SEDLEY’S LAWS IN THE MODERN AGE: ELECTRONIC BUNDLES “SOME OF THE PAGES MUST APPEAR UPSIDE DOWN, PREFERABLY AT SPORADIC INTERVALS”

The post yesterday on Sedley’s Laws of documents led to me to consider how this should be applied in the modern age. More specifically to electronic bundles.  These musings led to contributions from the lawyers of Twitter.  We clearly have a foundation for an electronic version of these important set of Laws.

 

SUGGESTIONS FOR UPDATING SEDLEY’S LAW

Firstly and, obviously,

“The page number on the bundle must never match the PDF number, there must be difference of (at least) three pages”.

Authority for this proposition is here.

“ONE PAGE OUT” (BUT SOMETIMES MORE): ELECTRONIC BUNDLES GENERATE DIFFICULTIES- FAILURES COULD LEAD TO SANCTIONS

Secondly,

“To comply with Supreme Court precedent any paginated numbers in a printed bundle must have a difference of at least 68 pages compared to the electronic bundle”

[Precedent available here civillitigationbrief.com/2019/09/18/wha]

 

Obviously we have

“Some of the pages must appear upside down, preferably at sporadic intervals”

[Again there is precedent for this  here. 

 

Next “If there is a discrepancy between the PDF number and the page number, that discrepancy shall vary between throughout the bundle, and bear no relationship to the index”

[Clear precedent for this again… civillitigationbrief.com/2021/08/03/one]

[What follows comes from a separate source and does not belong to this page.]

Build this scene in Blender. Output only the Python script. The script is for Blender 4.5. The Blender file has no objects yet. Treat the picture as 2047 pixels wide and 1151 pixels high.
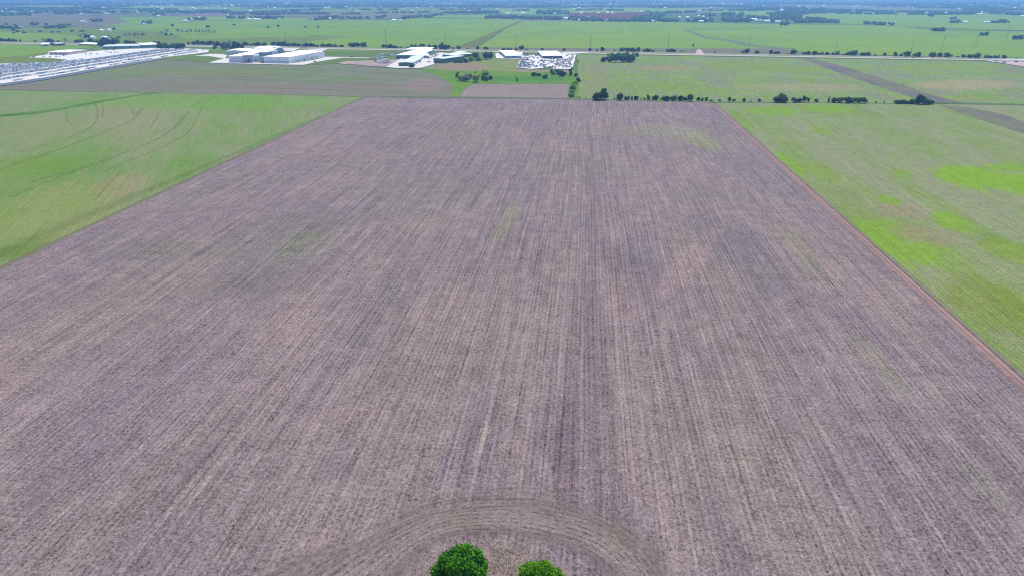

A LITTLE HELP FROM MY FRIENDS

There were further suggestions from Twitter.

 

David Green

Ensure that every email produced in includes all of its earlier chain text below, including all signatures and disclaimers. This must be repeated each time a new email in the chain is separately produced.

Barry Havenhand

But, whilst the first few shall be in chronological order, once you have got the hang of it, they will then be randomised

Paul Smith

Wait – you mean there are people who don’t include 14 pages of disclaimers with every single email in the bundle? Who are these weirdos

David Green

Documents shall preferably have been printed and then re-scanned, so as to reduce their image quality and increase their file size as much as possible.

Luke Gibson

Bundle will have been scanned with the double sided setting on to ensure every other page is blank. Those blank pages will be paginated.

Barry Havenhand

Documents must vary in size in a random way requiring the reader constantly to use the zoom function

WFC

Bookmarks should never be placed by any important documents – and they should always be as chaotically and unhelpfully organised as possible. If Indexes do contain links, they should be to the wrong documents.

Barrister’s Horse

Colour coded tabs help, so long as they’re all yellow.

WFC

And any attempt to run Adobe’s “reduce file size” and/or “recognise text” programmes, on the bundle, shall make it completely illegible.

Stephen V

Another helpful rule from a friend: If any portion of any document is of particular importance, that portion shall be highlighted, before copying, in a dark colour so that after copying it is rendered as nearly illegible as is reasonably practicable.